Energy Minister Adrian Dix was asked in the Legislature this week if B.C. is open to accessing a nuclear-powered grid, and his answer was deflective.

“The member will know that we have been working with Alberta on making improvements to the intertie,” Dix answered. “Alberta has made commitments since 2007 to improve those connections. It has not done so.

“We are fully engaged with the province of Alberta on that question. He’ll also know that we are, under the Clean Electricity Act, not pursuing nuclear opportunities in B.C. and will not be in the future.”

The B.C. NDP government seems to be telling Alberta, “not only do we not want Alberta’s dirty oil, we don’t want any of its clean electricity either.”

Interconnected markets

Meanwhile, BC Hydro’s second quarter report confirms it is still a net importer of electricity, said Barry Penner, chairman of the Energy Futures Initiative.
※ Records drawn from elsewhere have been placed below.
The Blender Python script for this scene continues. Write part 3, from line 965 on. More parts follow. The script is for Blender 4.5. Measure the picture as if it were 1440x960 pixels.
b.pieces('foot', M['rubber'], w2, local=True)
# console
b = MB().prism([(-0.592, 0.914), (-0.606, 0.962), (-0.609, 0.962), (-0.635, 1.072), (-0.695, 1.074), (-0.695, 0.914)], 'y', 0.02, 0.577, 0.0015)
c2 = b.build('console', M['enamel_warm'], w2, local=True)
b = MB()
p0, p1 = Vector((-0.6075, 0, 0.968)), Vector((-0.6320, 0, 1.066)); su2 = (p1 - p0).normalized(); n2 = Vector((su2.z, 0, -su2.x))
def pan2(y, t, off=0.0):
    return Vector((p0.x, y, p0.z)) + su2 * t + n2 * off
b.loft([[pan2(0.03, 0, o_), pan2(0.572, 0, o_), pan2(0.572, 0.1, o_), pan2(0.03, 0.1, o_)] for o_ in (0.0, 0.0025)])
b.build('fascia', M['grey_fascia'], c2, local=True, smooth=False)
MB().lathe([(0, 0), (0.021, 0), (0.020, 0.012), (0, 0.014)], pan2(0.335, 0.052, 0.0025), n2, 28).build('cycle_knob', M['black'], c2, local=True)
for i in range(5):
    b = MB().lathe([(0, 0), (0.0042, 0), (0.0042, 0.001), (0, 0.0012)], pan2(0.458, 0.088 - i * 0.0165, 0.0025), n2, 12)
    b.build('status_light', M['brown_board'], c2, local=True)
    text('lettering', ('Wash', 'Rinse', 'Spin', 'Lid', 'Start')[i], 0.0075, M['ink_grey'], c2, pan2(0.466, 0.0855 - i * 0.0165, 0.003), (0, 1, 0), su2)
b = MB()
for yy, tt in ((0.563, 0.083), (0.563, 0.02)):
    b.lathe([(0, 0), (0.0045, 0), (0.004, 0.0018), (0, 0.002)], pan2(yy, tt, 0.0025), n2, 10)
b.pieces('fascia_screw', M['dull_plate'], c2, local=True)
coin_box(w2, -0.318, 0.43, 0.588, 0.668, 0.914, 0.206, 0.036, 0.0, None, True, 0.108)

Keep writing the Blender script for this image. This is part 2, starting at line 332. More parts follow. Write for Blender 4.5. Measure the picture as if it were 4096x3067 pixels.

“We have been buying nuclear power from the United States,” he said. “California has one operating power plant and there’s other nuclear power plants around the western half of the United States.”

In a recent blog post, Penner notes: “BC Hydro had to import power even as 7,291 megawatts of requested electrical service was left waiting in our province.”

If the NDP government wants B.C. to participate in an ambitious Western Canadian energy transition project, it might have to drop its holier-than-thou attitude towards Alberta, oil and nuclear power.

“We’re looking at our project as an Alberta project that has potential to support Western Canada as a whole,” Henuset said.

“We see our project as a backbone to support renewables, support industrial growth, support data centres, as well as support larger interties to B.C., which will also strengthen the Canadian grid as a whole.”

The investment challenge

The strategy that Alberta and Ottawa have laid out is ambitious, and will require tens of billions in investment.

“The question in the market is how much improvement in the regulatory prospects do we need to see in order for capital to be committed to the projects,” Anderson said.

The federal government will need to play a role in derisking the project, as it has done with the new Darlington nuclear project, with financing from the Canada Growth Fund and Canadian Infrastructure Bank.

“There will be avenues of federal support that will help derisk the project for private equity investors, as well as for banks,” Henuset said.

One selling point for the environmental crowd is that a combination of carbon capture and nuclear power could facilitate a blue and green hydrogen industry.

But to really sell this plan to the climate concerned, what is needed is a full assessment of the potential GHG reductions that may accrue from things like nuclear power, CCS, industrial carbon pricing and all of the other measures for decarbonization.

Fortunately, the MOU also scraps greenwashing laws that prevent those sorts of calculations from being done.